Pressure will, though, inevitably come from broadcasters to expand. Content is king, after all. Content generates cash.
That’s why the NRL, Australasia’s most financially successful league, with a $43 million annual increase last year, will expand to 19 teams and nine games per round by 2028.
Adding teams in Papua New Guinea and, likely, Western Australia will boost coffers of all NRL clubs but it could well undermine the golden goose – just as Super Rugby did when it swelled to 18 teams and the convoluted four conference system.
Super Rugby must learn from its litany of past failings. Bigger often isn’t better. Fans want quality of quantity. Less is more.
The NFL, with its 17-game regular season, delivers on that notion to leave punters craving more than the four-month showcase of the pinnacle version of its sport.

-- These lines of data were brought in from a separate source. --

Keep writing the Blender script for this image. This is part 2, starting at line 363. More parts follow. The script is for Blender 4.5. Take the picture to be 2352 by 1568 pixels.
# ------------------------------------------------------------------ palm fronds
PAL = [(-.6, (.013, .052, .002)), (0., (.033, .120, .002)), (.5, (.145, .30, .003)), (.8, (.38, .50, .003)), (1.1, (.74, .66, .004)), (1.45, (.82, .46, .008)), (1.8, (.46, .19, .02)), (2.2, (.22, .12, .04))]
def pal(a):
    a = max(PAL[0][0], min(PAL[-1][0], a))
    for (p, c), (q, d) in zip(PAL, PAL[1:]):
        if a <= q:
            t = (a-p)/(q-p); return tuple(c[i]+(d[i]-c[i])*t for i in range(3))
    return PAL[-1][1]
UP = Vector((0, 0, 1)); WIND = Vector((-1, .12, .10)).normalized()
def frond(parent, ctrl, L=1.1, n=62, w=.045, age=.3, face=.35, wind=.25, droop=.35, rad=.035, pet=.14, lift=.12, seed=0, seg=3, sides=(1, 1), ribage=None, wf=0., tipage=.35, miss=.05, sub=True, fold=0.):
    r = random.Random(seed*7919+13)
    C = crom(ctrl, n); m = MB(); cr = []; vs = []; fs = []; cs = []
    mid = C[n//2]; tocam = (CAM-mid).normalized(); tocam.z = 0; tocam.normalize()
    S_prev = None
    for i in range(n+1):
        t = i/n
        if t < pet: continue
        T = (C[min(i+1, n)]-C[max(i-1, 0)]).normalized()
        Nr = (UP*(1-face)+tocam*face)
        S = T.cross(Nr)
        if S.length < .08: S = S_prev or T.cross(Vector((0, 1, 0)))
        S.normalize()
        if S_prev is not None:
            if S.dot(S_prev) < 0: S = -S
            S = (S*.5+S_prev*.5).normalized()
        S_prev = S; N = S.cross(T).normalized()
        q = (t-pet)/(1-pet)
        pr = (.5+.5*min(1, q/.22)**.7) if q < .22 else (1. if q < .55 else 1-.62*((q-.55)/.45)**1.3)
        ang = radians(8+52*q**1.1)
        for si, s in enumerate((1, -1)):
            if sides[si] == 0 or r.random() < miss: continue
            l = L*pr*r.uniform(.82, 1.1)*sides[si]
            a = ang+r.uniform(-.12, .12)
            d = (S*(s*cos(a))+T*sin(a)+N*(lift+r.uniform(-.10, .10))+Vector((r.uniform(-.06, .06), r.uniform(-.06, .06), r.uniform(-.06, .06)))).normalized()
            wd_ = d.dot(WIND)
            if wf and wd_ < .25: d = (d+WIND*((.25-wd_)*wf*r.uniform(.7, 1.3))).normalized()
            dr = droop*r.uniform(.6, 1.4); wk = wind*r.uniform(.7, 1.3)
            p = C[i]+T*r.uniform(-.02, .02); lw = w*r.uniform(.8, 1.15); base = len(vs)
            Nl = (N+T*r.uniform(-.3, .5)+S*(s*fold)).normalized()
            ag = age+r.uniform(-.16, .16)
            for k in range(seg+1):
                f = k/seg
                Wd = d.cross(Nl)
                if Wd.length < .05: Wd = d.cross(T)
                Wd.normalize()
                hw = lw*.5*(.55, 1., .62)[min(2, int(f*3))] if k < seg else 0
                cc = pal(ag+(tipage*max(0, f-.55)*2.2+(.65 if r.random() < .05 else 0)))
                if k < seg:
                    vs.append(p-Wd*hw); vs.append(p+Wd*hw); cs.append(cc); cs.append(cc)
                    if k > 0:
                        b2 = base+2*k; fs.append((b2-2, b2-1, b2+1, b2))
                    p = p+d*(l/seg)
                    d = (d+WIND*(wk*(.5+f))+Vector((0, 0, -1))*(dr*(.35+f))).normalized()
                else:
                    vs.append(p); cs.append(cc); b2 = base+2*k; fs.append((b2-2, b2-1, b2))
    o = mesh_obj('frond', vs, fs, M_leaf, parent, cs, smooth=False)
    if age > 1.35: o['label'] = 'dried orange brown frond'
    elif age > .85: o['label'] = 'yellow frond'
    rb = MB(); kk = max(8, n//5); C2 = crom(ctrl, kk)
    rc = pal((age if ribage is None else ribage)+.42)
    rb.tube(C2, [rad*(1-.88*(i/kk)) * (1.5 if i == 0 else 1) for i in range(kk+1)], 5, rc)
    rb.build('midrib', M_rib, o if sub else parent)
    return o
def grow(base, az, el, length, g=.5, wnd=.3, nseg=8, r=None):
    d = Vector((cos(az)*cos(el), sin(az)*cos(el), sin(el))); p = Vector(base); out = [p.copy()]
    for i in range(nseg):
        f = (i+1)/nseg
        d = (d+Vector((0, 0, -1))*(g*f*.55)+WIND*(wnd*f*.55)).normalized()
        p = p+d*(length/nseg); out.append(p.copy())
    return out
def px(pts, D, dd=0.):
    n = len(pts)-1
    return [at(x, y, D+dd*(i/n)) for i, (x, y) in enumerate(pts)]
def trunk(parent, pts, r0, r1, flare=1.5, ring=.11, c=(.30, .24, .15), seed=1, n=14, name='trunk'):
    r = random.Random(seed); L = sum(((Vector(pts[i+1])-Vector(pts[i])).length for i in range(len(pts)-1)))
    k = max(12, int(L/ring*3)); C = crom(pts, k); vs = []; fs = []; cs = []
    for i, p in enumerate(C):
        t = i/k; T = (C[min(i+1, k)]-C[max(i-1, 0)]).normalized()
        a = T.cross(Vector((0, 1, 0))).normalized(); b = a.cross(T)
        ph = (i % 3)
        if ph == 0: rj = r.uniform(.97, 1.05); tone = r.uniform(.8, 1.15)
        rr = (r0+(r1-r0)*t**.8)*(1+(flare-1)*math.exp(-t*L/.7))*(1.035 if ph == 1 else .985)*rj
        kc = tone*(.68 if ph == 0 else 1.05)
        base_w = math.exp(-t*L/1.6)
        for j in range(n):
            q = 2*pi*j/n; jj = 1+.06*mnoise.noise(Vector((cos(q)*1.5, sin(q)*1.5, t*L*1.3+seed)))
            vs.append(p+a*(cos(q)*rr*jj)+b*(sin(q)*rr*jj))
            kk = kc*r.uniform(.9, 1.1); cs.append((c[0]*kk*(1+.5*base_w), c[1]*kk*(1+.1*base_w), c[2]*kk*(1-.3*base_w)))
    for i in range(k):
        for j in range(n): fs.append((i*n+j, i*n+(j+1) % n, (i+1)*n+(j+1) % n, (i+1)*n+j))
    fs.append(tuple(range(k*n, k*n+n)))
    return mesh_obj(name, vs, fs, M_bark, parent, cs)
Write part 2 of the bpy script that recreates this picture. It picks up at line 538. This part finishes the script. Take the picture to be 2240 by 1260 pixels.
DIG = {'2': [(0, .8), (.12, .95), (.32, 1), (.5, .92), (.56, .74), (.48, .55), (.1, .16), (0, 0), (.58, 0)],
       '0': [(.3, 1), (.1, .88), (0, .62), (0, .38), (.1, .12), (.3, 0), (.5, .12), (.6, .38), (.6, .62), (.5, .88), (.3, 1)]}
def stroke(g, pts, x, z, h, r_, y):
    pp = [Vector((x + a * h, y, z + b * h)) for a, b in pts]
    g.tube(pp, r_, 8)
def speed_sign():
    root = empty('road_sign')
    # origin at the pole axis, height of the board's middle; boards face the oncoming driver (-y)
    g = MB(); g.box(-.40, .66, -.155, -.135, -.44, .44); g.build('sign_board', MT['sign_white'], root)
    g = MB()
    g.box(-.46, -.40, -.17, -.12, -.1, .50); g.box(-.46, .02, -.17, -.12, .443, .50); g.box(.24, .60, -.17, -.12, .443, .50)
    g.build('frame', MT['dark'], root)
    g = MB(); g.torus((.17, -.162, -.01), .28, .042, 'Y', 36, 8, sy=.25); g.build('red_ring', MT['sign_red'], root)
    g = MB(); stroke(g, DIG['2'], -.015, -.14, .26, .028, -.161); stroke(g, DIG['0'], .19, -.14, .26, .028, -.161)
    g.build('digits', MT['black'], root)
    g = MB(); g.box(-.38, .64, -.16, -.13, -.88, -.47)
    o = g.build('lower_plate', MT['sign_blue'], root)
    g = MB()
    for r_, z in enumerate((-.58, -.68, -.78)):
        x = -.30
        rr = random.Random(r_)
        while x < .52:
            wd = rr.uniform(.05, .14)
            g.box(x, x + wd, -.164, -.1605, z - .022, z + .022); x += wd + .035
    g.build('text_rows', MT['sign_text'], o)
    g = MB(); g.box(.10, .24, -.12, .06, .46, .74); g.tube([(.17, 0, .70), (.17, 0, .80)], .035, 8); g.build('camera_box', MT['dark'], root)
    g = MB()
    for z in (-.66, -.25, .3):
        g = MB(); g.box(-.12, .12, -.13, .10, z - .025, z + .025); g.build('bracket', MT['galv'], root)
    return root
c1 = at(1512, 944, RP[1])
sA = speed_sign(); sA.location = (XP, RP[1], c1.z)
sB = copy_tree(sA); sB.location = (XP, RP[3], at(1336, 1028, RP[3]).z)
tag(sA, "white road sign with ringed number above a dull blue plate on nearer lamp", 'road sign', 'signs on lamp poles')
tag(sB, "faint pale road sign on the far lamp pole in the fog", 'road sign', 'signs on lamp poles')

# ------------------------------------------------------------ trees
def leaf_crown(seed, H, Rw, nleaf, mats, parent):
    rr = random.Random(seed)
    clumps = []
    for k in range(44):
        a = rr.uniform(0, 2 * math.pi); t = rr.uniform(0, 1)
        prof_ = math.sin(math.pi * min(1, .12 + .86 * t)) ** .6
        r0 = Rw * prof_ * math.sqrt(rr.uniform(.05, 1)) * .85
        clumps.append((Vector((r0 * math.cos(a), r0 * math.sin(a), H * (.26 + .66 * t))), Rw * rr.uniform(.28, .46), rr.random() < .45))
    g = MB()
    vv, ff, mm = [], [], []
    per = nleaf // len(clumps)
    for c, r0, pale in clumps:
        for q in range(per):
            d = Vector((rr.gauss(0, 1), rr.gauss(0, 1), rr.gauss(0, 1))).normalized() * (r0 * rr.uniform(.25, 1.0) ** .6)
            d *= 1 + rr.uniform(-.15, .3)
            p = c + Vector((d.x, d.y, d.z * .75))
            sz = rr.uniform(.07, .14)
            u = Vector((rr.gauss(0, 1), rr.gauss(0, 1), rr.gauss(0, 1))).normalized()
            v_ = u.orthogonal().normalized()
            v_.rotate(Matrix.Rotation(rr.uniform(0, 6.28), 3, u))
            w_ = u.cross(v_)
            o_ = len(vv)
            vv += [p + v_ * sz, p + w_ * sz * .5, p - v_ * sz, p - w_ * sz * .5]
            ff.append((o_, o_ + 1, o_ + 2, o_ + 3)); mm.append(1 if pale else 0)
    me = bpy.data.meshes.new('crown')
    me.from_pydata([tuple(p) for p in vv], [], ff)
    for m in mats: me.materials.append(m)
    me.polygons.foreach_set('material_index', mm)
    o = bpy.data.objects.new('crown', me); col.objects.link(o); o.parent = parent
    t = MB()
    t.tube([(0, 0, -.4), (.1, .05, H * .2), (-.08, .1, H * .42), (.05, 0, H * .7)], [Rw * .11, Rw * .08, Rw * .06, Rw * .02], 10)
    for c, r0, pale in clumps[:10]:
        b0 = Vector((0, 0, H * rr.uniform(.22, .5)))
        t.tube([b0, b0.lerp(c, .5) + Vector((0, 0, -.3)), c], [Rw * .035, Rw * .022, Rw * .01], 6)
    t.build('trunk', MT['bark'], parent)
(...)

The revival of afternoon rugby fixtures is another example of fans and broadcasters clashing on competing ideals.
Any visions of manufacturing a half-baked Super Rugby team from the likes of the United States, one that would need at least four years to gain a foothold and may never be competitive, should be shelved.
Super Rugby’s only realistic expansion avenue is linking with Japan’s established League One. Even then, there’s only three, possibly four, teams that would add to Super Rugby.
While tapping into Japan’s domestic competition or, more specifically, their financial security is appealing for Super Rugby, the big question is whether there are enough reciprocal benefits.
As it stands, as Super Rugby Pacific delivers a compelling revival, there’s every argument to avoid messing with this year’s formula.